CREATE TABLE param (
id int4 PRIMARY KEY,
val int4,
ts timestam(3) DEFAULT CURRENT_TIMESTAMP
);

so when a new entry are insert ts areautomatically update,
but i would make the same on update ...

i would that on
UDPATE param SET val=100 WHERE id=1;

also ts field have to be updated to CURRENT_TIMESTAMP

I try with a RULE but obtain only a loop, seem RULE aren't good to make
such things, modify a statment on the same table it's related :(

i look for a trigger but I suppose the same problem arise ...

how i can solve the problem ???

mhhh does i have to have a VIEW of parm ... called param2 without the ts
field and make a rule on param2 that update param.ts ???
seem a bit tricky :( ...

thanks in advance ...

--
Alessandro GARDICH <gremlin@gremlin.it>
gremlin.it

#2Richard Huxton
dev@archonet.com
In reply to: Alessandro GARDICH (#1)
Re: automatic update

On Tuesday 02 September 2003 09:34, Alessandro GARDICH wrote:

Hi to all ...

I'm looking to a way to auto update some fields of a row when other
fileds are updated.

the table structure are simple,

CREATE TABLE param (
id int4 PRIMARY KEY,
val int4,
ts timestam(3) DEFAULT CURRENT_TIMESTAMP
);

so when a new entry are insert ts areautomatically update,
but i would make the same on update ...

[snip]

I try with a RULE but obtain only a loop, seem RULE aren't good to make
such things, modify a statment on the same table it's related :(

i look for a trigger but I suppose the same problem arise ...

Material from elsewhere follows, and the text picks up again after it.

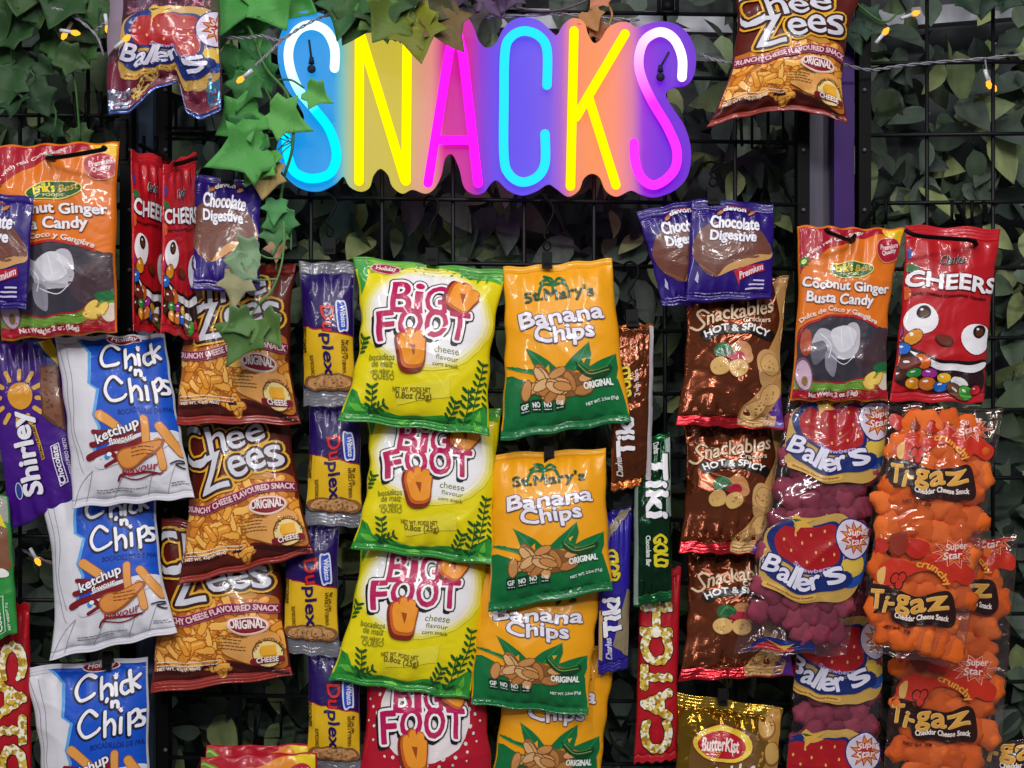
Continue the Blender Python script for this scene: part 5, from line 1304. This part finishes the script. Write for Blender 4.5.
stem(r3, [(280, 196, -.035), (284, 225, -.045), (282, 262, -.07), (272, 290, -.075), (258, 305, -.076)], .001, '#5a8a4a'); stem(r3, [(280, 200, -.035), (290, 222, -.04), (291, 250, -.04)], .0009, '#5a8a4a'); stem(r3, [(276, 205, -.035), (278, 240, -.04), (276, 270, -.04)], .0009, '#5a8a4a')
stem(r3, [(278, 279, -.074), (255, 280, -.077), (238, 280, -.078)], .001, '#6a9a5a'); stem(r3, [(258, 305, -.076), (250, 318, -.078), (246, 325, -.08)], .0009, '#6a9a5a'); stem(r3, [(283, 258, -.065), (268, 258, -.074), (256, 252, -.076)], .0009, '#5a8a4a')
for px, py, s, a, c in [(258, 250, 30, 78, '#7a9a74'), (250, 258, 30, 30, '#7f9a78'), (240, 272, 33, 8, '#93906c'), (252, 320, 46, 24, '#4a6e34'), (262, 318, 36, -40, '#5a7a3e'), (250, 316, 30, 60, '#557a44'), (276, 200, 24, 5, '#4a8a50'), (281, 212, 30, -4, '#3f7a44'), (275, 226, 26, 4, '#4a7a4a'), (278, 240, 22, 0, '#a07a60')]:
    ivyleaf(r3, px, py, s, a, c, -.090 if py > 245 and px < 268 else -.044, rnd.uniform(-.25, .25), rnd.uniform(-.2, .15))
r4 = root('ivy_vine', 'olive ivy sprig draped over the top of the yellow letter of the neon sign', 'ivy', at(390, -5, -.03), 'artificial ivy vines')
stem(r4, [(340, -14, -.03), (375, 4, -.04), (410, 14, -.045), (440, 10, -.04)], .0012, '#4a5a2c')
for px, py, s, a, c in [(352, -10, 50, 10, '#2f5a30'), (366, 6, 44, 30, '#3a5a2c'), (380, -4, 50, -10, '#33502a'), (368, 2, 42, -35, '#4f6e30'), (398, 8, 46, 35, '#5a6e2a'), (410, 12, 44, -20, '#7a7e24'), (416, 20, 48, -10, '#6e7426'), (428, 2, 36, -60, '#4a4a30'), (436, 14, 46, -28, '#6a5632'), (398, 12, 30, -5, '#6e7426'), (436, -10, 36, 10, '#4a3a4a'), (404, -12, 40, 0, '#334a2c')]:
    ivyleaf(r4, px, py, s, a, c, rnd.uniform(-.064, -.048), rnd.uniform(-.3, .3), rnd.uniform(-.35, .1))
r5 = root('ivy_vine', 'curled brown and violet ivy tendril above the letters of the neon sign', 'ivy', at(590, 0, -.012), 'artificial ivy vines')
stem(r5, [(470, -10, -.012), (520, 8, -.012), (560, 10, -.012), (600, -6, -.012)], .0012, '#5a4a52'); stem(r5, [(604, 0, -.012), (612, 14, -.012), (606, 30, -.012), (596, 40, -.012)], .0012, '#b07a50')
for px, py, s, a, c in [(604, -6, 22, 40, '#c07a5c'), (588, 12, 24, -25, '#a8764a'), (594, 24, 20, -30, '#8a5a3a'), (486, -12, 36, -30, '#5a4064'), (462, -16, 34, 20, '#4a3a58'), (512, -16, 32, 20, '#4c3a52'), (470, 6, 30, -10, '#3f3a3a')]:
    ivyleaf(r5, px, py, s, a, c, rnd.uniform(-.018, -.008), rnd.uniform(-.3, .3), rnd.uniform(-.3, .1))
r6 = root('ivy_vine', 'few dark ivy leaves at the top right of the brown bag', 'ivy', at(860, 5, -.02), 'artificial ivy vines')
stem(r6, [(845, -12, -.015), (862, 8, -.02), (885, 22, -.02), (900, 10, -.015)])
for px, py, s, a in [(856, 20, 34, -70), (850, 24, 30, -20), (1010, -10, 30, 30), (960, -12, 34, -30), (985, -8, 30, 10)]:
    ivyleaf(r6, px, py, s, a, '#2c4434' if px < 900 else '#24382a', rnd.uniform(-.02, -.01), rnd.uniform(-.3, .3), rnd.uniform(-.3, .1))

# ------------------------------------------------------------------ string lights
GLOW.update({'#ff9a2c': 2.0})
cordm = M('#c9c9d2:haze'); capm = M('#cfcfd6', 'film')
def lights(label, cords, bulbs, at0):
    r = root('string_lights', label, 'string lights', at(*at0), 'strings of small warm bulbs')
    for c in cords:
        P = spline([at(*p) for p in c], 8)
        mb = MB()
        for ph in (0, math.pi):
            Q = P.copy(); k = np.arange(len(P)) * 1.1 + ph
            Q[:, 1] += .0011 * np.cos(k); Q[:, 2] += .0011 * np.sin(k); mb.tube(Q, .0008, n=6)
        mb.build('cord', M('#85838e', 'film'), r)
    for (x, y, d, a) in bulbs:
        c, s = math.cos(math.radians(a)), math.sin(math.radians(a))
        P = [at(x - 16 * c, y - 16 * s, d), at(x - 4 * c, y - 4 * s, d)]
        mb = MB(); mb.tube(P, .0019, n=8); b = mb.build('bulb_holder', capm, r)
        mb = MB(); mb.tube([at(x - 4 * c, y - 4 * s, d), at(x, y, d), at(x + 4 * c, y + 4 * s, d)], [.0022, .0030, .0012], n=8); mb.build('bulb', M('#ff9a2c', 'glow'), b)
lights('string of small warm bulbs tangled in the dark ivy beside the foil bag', [[(52, 8, -.05), (70, 14, -.05), (95, 34, -.055), (104, 56, -.055)], [(96, 30, -.055), (106, 22, -.058)]], [(76, 33, -.052, 10), (108, 30, -.062, 80), (127, 38, -.10, -40), (64, 36, -.04, 120)], (80, 5, -.05))
lights('string of small warm bulbs crossing the cyan letter of the neon sign', [[(216, 37, -.03), (245, 38, -.04), (262, 36, -.045), (280, 40, -.05), (300, 28, -.046), (322, 17, -.042), (345, 12, -.035)], [(282, 40, -.05), (270, 52, -.062), (255, 66, -.07)]], [(240, 80, -.074, 140)], (250, 30, -.04))
lights('string of small warm bulbs stretched across the grid right of the brown bag', [[(450, 14, -.010), (490, 17, -.008), (560, 14, -.008), (600, 18, -.008), (640, 20, -.008)], [(700, 54, -.012), (715, 60, -.03), (735, 64, -.03)], [(842, 64, -.03), (870, 70, -.02), (900, 66, -.012), (940, 62, -.01), (990, 58, -.01), (1060, 50, -.01)], [(985, 60, -.01), (986, 68, -.01), (988, 76, -.01)]], [(886, 31, -.02, -50), (916, 13, .01, -20), (989, 85, -.012, 75), (994, 88, .03, 60)], (840, 60, -.03))
lights('single warm bulb of a hidden string glowing beside the blue and white bags', [[(20, 548, .02), (34, 556, .01), (60, 566, .02)]], [(38, 562, .0, 60)], (30, 556, .01))

# ------------------------------------------------------------------ light
def area(name, loc, size, power, target, col=(1, 1, 1)):
    L = bpy.data.lights.new(name, 'AREA'); L.shape = 'RECTANGLE'; L.size, L.size_y = size; L.energy = power; L.color = col
    o = bpy.data.objects.new(name, L); COL.objects.link(o); o.location = loc
    o.rotation_euler = (Vector(target) - Vector(loc)).to_track_quat('-Z', 'Y').to_euler()
    return o
area('ceiling_lamp', (.15, -1.5, 3.0), (.07, 1.2), 14, (.45, 0, 1.5), (1, .97, .95))
area('ceiling_lamp', (1.25, -1.9, 3.0), (.07, 1.2), 14, (.6, 0, 1.5), (1, .96, .97))
area('ceiling_lamp', (.6, -3.2, 3.0), (1.2, .08), 29, (.5, 0, 1.4), (1, .98, .96))
area('ceiling_lamp', (-1.4, -2.4, 2.9), (.08, 1.2), 13, (.3, 0, 1.4), (1, .98, .96))
w = bpy.data.worlds.new('room'); SC.world = w; w.use_nodes = True
w.node_tree.nodes['Background'].inputs[0].default_value = (.80, .80, .90, 1); w.node_tree.nodes['Background'].inputs[1].default_value = .15

cam = bpy.data.cameras.new('camera'); co = bpy.data.objects.new('camera', cam); COL.objects.link(co)
co.location = (X0, -D0, ZC); co.rotation_euler = (math.pi / 2, 0, 0)
cam.sensor_width = 36; cam.lens = 36 * D0 / 1.024; cam.clip_start = .05
SC.camera = co
vs = SC.view_settings
vs.view_transform = 'Standard'; vs.look = 'None'; vs.gamma = 1; vs.use_curve_mapping = False; vs.exposure = 0.10
SC.cycles.transparent_max_bounces = 16; SC.cycles.max_bounces = 8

No - a trigger is what you want. A rule is basically a macro - it transforms
the query, so you can end up with a loop.
If you use a BEFORE UPDATE trigger, you could update NEW.ts to always be up to
date.

Look for my "PostgreSQL Notes" on http://techdocs.postgresql.org/ - there's an
example of this in there somewhere (a bit out of date, but still should be
valid). Probably also looking for the "PostgreSQL cookbook" on the same site.